The jury was composed of Dr. Georg Landsberg, the founder of the prize, Dr. Stefanie Kreuzer, Museum Morsbroich Leverkusen, Prof. Rita McBride, Academy of Art Düsseldorf, Prof. Mischa Kuball, Academy of Media Arts Cologne, as well as Felix Krämer, Director General of the Kunstpalast.
Morgaine Schäfer
With this exhibition, the second bearer of the Ehrenhof Prize is introduced to the public. At the same time, this presentation is the contribution of Museum Kunstpalast to the Festival Düsseldorf Photo 2018. Morgaine Schäfer was born 1989 in Wolfsburg and studied at the Düsseldorf Academy of Art with Christopher Williams. She received the Prize for her work „Westen – wschód“ (West), in which she reflects her own history, questioning her identity with the help of photographs of her family. Her exhibition at Museum Kunstpalast elaborates this topic and makes use of a series of wooden reliefs that were crafted by one of her ancestors in the tradition of timber-framed decorations of Lower Saxony at the beginning of the 20th century. A photograph of these reliefs in their current presentation is the starting-point for her work.

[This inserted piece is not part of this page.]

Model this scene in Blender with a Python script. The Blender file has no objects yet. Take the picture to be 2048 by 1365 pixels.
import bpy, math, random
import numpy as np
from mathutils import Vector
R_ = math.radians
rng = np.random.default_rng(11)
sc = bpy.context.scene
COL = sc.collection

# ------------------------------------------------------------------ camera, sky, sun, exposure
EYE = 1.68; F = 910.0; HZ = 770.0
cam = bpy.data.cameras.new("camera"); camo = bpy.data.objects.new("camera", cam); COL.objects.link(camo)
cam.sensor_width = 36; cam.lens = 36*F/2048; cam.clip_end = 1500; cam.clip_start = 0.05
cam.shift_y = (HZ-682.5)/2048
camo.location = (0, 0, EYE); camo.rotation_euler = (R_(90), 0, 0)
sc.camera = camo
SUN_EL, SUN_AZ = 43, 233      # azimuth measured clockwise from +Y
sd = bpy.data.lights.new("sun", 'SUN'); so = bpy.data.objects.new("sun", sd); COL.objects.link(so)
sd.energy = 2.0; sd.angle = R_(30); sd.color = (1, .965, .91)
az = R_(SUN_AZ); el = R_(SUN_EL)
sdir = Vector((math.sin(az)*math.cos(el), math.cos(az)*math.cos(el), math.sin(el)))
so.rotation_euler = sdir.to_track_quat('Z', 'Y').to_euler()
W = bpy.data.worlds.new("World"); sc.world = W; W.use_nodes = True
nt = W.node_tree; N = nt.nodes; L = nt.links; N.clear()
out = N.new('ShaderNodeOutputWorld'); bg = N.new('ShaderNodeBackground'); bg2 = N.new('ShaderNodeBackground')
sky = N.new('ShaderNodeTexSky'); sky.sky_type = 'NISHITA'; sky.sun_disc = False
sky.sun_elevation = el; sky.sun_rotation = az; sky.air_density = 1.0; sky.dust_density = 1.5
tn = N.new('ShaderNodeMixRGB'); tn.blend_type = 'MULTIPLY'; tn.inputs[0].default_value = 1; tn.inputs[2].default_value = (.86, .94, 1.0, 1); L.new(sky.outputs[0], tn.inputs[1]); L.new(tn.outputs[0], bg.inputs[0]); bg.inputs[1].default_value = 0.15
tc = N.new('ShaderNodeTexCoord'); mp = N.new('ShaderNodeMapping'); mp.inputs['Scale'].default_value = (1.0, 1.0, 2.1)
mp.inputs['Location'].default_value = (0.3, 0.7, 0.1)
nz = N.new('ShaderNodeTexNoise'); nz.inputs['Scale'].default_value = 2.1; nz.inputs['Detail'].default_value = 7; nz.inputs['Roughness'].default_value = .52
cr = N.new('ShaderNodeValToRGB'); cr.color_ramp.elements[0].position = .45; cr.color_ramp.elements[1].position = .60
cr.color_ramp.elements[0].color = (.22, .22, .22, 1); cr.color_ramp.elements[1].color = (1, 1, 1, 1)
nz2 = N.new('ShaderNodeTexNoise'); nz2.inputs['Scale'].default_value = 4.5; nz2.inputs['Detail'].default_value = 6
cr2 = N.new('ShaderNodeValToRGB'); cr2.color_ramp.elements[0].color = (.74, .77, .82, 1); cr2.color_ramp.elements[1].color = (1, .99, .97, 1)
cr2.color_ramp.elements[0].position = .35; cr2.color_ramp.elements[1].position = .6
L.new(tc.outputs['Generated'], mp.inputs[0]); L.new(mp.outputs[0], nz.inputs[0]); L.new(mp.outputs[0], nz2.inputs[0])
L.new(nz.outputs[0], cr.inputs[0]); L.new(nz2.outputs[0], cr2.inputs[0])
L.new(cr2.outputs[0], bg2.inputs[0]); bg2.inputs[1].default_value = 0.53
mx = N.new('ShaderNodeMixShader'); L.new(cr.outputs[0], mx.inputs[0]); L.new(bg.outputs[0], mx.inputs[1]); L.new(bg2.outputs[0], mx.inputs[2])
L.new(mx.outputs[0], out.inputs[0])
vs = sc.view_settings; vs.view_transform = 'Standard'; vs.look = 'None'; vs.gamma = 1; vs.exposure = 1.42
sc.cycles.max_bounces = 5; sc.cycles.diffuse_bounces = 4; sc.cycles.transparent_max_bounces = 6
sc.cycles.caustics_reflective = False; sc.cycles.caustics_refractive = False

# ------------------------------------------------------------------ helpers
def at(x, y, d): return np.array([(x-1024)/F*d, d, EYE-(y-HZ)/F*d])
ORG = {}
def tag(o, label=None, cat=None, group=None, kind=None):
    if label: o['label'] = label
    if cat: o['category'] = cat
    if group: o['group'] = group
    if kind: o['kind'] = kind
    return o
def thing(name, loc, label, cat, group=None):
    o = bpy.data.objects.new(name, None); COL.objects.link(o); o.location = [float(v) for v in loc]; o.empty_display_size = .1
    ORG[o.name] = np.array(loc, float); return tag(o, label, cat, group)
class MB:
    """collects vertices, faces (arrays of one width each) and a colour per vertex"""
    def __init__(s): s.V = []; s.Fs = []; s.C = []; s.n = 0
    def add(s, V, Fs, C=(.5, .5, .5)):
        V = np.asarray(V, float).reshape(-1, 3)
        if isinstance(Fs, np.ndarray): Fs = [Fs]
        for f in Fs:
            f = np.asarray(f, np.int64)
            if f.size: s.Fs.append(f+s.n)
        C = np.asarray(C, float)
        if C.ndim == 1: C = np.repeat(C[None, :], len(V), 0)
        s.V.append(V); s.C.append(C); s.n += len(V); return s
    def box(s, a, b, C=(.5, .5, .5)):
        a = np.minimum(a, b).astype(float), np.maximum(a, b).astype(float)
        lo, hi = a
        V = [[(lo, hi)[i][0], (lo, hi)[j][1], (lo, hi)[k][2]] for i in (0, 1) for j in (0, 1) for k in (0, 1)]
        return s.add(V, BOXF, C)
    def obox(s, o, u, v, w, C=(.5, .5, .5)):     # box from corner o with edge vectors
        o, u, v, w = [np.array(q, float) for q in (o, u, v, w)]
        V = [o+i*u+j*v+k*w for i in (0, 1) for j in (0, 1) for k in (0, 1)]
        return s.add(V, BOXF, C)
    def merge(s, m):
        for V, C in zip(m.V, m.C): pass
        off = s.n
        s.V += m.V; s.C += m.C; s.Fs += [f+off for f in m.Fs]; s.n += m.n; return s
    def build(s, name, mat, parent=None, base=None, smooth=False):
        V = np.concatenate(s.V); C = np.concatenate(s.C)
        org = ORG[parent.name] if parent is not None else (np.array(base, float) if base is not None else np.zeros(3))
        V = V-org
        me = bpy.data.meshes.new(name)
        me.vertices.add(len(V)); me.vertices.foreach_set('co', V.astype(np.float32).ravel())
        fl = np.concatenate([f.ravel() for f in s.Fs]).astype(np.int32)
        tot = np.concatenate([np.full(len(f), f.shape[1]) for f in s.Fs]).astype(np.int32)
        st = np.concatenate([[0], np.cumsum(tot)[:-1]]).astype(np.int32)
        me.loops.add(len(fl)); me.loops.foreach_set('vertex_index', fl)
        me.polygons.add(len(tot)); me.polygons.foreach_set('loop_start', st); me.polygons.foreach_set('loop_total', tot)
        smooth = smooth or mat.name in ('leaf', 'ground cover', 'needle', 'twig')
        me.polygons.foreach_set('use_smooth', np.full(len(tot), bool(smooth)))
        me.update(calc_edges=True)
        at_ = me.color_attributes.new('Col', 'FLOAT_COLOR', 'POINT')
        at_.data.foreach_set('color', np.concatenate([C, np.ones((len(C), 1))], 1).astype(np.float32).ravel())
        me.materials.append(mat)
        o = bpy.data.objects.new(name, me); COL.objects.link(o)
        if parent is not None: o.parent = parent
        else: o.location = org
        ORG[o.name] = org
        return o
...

Morgaine Schäfer reflects on the potential of the photographic medium while asking at the same time for the liability of the ethic implications of traditional handicraft and regional identities. With her work, Morgaine Schäfer refers to the complex and contradictory ways in which identity is shaped today. On the occasion of the exhibition an artist’s book will be published.
Ulrike Schulze
Following an initiative by the donor, Dr. Georg Landsberg, the Ehrenhof Prize was established in 2016. In collaboration with Museum Kunstpalast, this prize will be awarded annually to graduates of the Düsseldorf Academy of Art. During the traditional spring exhibition Rundgang a jury determines a winner and awards the prize. In addition to the prize money the award includes a small museum exhibition with an accompanying publication the following year.
The first laureate is Ulrike Schulze. She was born in 1985 and completed her studies with Rebecca Warren in 2016. In her sculptural works, she usually reflects on the places and conditions of her presentations, as in her current exhibition at Museum Kunstpalast, which she entitled “Panama”. With a small number of raw objects made of building slabs, clay or concrete, she analyzes space. The cautious, yet precise positioning of her sculptures transforms the architecture into an equally important formal element of her work – certain peculiarities of the place become apparent, and the transitions from installation to exhibition space get murky. The indeterminacy of the work brings us to “Panama”. Apart from the real country, playful associations are triggered: for instance to the popular childrens’ story “Oh wie schön ist Panama” by Janosch, or to the artist Panamarenko. Both represent individual realities, the quest for utopias, for (fantastic) journeys and the power of vision and creation.